Sure, Mary, people care so little about Cheney that every MSM pseudo-news show is going out of their way to attack him and assassinate his character . They and other partisans such as yourself are doing everything they can to convince Americans that no one cares. But when the MSM goes into such full on attack mode, you can be sure that the person being attacked matters and has been effective in opposing the MSM orthodoxy.
And Obama is a constant whiner. He almost can't turn on his teleprompter without blaming Bush for something. He screwed by the numbers in his sophomoric attempt to close Gitmo. Then when his own incompetence and poor planning blew up in his face he blamed Bush instead taking responsibility for his own actions. He's a poor excuse for a leader. Since when is, "Gee, I just don't know what I'm going to do," a new idea?
The bald and unsupported assertion that no one cares is not an argument against anything. Even if you could prove that no one cares about the proposition in question, all you have is a bunch of feelings. The truth or lack thereof of the proposition remains unaddressed. And it is very possible that the truth about something could be very unpopular. But it would still be the truth regardless of your feelings.

Pat Austin Becker said...

@Mary
I DID vote for Reagan.
Does that make my point more credible, somehow?
What's YOUR point?
Mine is that he was a man with class and dignity, qualities worth emulating by both politicians AND blog commenters.

G. R. said...

@Mary

"No one cares about Reagan either. I was old enough to vote for him; were you? Probably not"

I don't know if you are the same person who asked this question on another blog a couple of months ago.

If you are the same person who asked this question, you need to get another question.

Now let me ask you a question.

Were you old enough to have voted for Adams? I wasn't either. However, through books and that great mini-series that was recently on, I learned something about Adams. I think he was a man of character, and he was willing to put this country's needs over his political career, and he paid the price for it. He allowed himself to lose the second term rather than sell out his principles.

Why am I talking about Adams? Well, each president, regardless if you like them or not, leave an indelible mark on this country. And I don't believe the great Obama would have even thought about doing what Adams did. Obama would have blamed Bush, and others, while he continued tiptoeing through the political manure he's spreading.

And if you aren't the same person who asked the same question on another blog several months ago, you still need to come up with another question.

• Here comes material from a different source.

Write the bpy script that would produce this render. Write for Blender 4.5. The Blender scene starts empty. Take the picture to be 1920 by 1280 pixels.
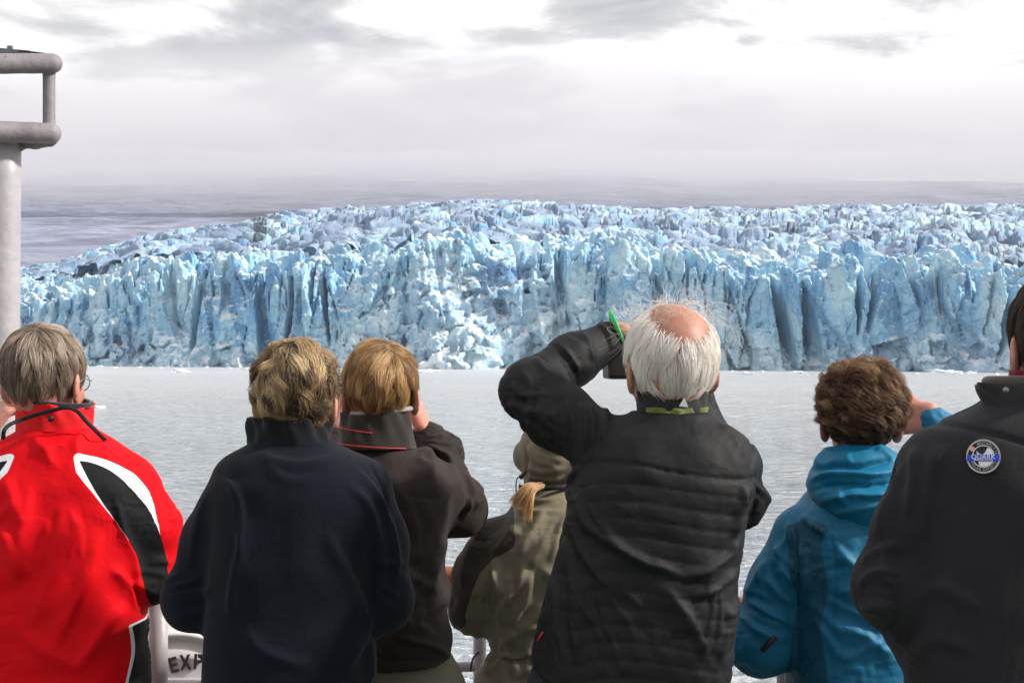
import bpy, bmesh, math, random, time
import numpy as np
T0 = time.time()
PI = math.pi
scene = bpy.context.scene
COL = scene.collection
# ------------------------------------------------------------------ camera, light, exposure
EYE = 1.70                      # camera height over the deck (deck = 0)
FPX = 1920 * 50 / 36.0          # focal length in photo pixels
SEA = -7.5                      # water level
cam_d = bpy.data.cameras.new('camera'); cam = bpy.data.objects.new('camera', cam_d); COL.objects.link(cam)
cam_d.lens = 50; cam_d.sensor_width = 36; cam_d.clip_start = 0.1; cam_d.clip_end = 30000
cam.location = (0, 0, EYE); cam.rotation_euler = (math.radians(90), 0, 0)
scene.camera = cam
SUN_EL, SUN_AZ = math.radians(33), math.radians(97)      # azimuth from +Y (view direction) towards +X
sun_d = bpy.data.lights.new('sun', 'SUN'); sun = bpy.data.objects.new('sun', sun_d); COL.objects.link(sun)
sun_d.energy = 4.6; sun_d.angle = math.radians(4); sun_d.color = (1.0, 0.95, 0.88)
sun.rotation_euler = (PI/2 - SUN_EL, 0, PI - SUN_AZ); sun.location = (40, 30, 60)
scene.view_settings.view_transform = 'Standard'; scene.view_settings.look = 'None'
scene.view_settings.exposure = 0.5; scene.view_settings.gamma = 1.0
scene.cycles.max_bounces = 8; scene.cycles.diffuse_bounces = 4; scene.cycles.glossy_bounces = 3
scene.cycles.volume_bounces = 3; scene.cycles.transparent_max_bounces = 8
scene.cycles.use_denoising = True

class NT:
    """small node-tree helper"""
    def __init__(s, nt): s.nt = nt; nt.nodes.clear()
    def n(s, typ, inp=None, **kw):
        nd = s.nt.nodes.new(typ)
        for k, v in kw.items(): setattr(nd, k, v)
        for k, v in (inp or {}).items():
            if isinstance(v, bpy.types.NodeSocket): s.nt.links.new(v, nd.inputs[k])
            else: nd.inputs[k].default_value = v
        return nd
    def ramp(s, fac, stops, interp='LINEAR'):
        r = s.n('ShaderNodeValToRGB', {'Fac': fac}); cr = r.color_ramp; cr.interpolation = interp
        while len(cr.elements) < len(stops): cr.elements.new(0.5)
        for e, (p, c) in zip(cr.elements, stops):
            e.position = p; e.color = (c, c, c, 1) if not isinstance(c, (tuple, list)) else (*c, 1)
        return r.outputs['Color']
    def noise(s, vec, scale, detail=4, rough=.5, dist=0., lac=2.):
        return s.n('ShaderNodeTexNoise', {'Vector': vec, 'Scale': scale, 'Detail': detail, 'Roughness': rough, 'Distortion': dist, 'Lacunarity': lac}).outputs['Fac']
    def mapv(s, vec, scale=(1,1,1), loc=(0,0,0), rot=(0,0,0)):
        return s.n('ShaderNodeMapping', {'Vector': vec, 'Scale': scale, 'Location': loc, 'Rotation': rot}).outputs[0]
    def mix(s, f, a, b, mode='MIX'):
        m = s.n('ShaderNodeMix', data_type='RGBA', blend_type=mode)
        for i, v in ((0, f), (6, a), (7, b)):
            if isinstance(v, bpy.types.NodeSocket): s.nt.links.new(v, m.inputs[i])
            elif i == 0: m.inputs[0].default_value = v
            else: m.inputs[i].default_value = (*v, 1) if len(v) == 3 else v
        return m.outputs[2]
    def math(s, op, a, b=0., clamp=False):
        m = s.n('ShaderNodeMath', operation=op, use_clamp=clamp)
        for i, v in ((0, a), (1, b)):
            if isinstance(v, bpy.types.NodeSocket): s.nt.links.new(v, m.inputs[i])
            else: m.inputs[i].default_value = v
        return m.outputs[0]
    def attr(s, name, out='Fac'): return s.n('ShaderNodeAttribute', attribute_name=name).outputs[out]
    def bump(s, h, strength, dist, normal=None):
        i = {'Height': h, 'Strength': strength, 'Distance': dist}
        if normal is not None: i['Normal'] = normal
        return s.n('ShaderNodeBump', i).outputs[0]
    def out(s, sh, slot='Surface'):
        o = [x for x in s.nt.nodes if x.type == 'OUTPUT_MATERIAL'] or [s.nt.nodes.new('ShaderNodeOutputMaterial')]
        s.nt.links.new(sh, o[0].inputs[slot])
def mat(name):
    m = bpy.data.materials.new(name); m.use_nodes = True
    t = NT(m.node_tree); return m, t
def geo(t): return t.n('ShaderNodeNewGeometry').outputs['Position']
def objco(t): return t.n('ShaderNodeTexCoord').outputs['Object']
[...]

(I was barely around for Eisnehower, so that would make me old enough to have voted for Regan, too. And if he were alive and could run, I'd vote for him again.)

twolaneflash said...

I cannot listen to or watch this accidental President. Thanks for the excellent wrap-up of what I already knew he would be saying. I watched Cheney's speech. He was solid like those documents Obama used for staging. Obama is taking power over enemy combatants from the DoD and giving it to the DoJ, magically making the Gitmo detainees "criminal suspects". What a feeding frenzy of liberal lawyers this will create! Power to The Peeps.

G.R. said...

Mary said...
Not one of you who praises Regan was old enough to vote for him.

2/8/09 1:46 AM



I was right Mary, it was you!

I know, I know, You are probably thinking I don't have a life to actually go back four months to see what you posted on another blog site. Maybe I don't, but I rationalize it by calling it research.

BTW, you comment is pretty presumptuous

And for Michilines,

You haven't made any comment about your screw up on John Walker and John Walker Lindh. (See Huffpo Does PR for Uighurs)

Since you think John Walker Lindh (who was the twenty year old American captured in Afghanistan fighting along side the Taliban) was on our side, before he went over the Soviets. Or was it John Walker (Navy Warrant Officer who traveled to various Muslim countries to study Islam to become... Hell I don't know. I read your post and now I'm so confused.
Anyway it proves that you don't know squat about what you're talking about. Therefore, rendering you not much of an expert in matters of war, torture, and all that.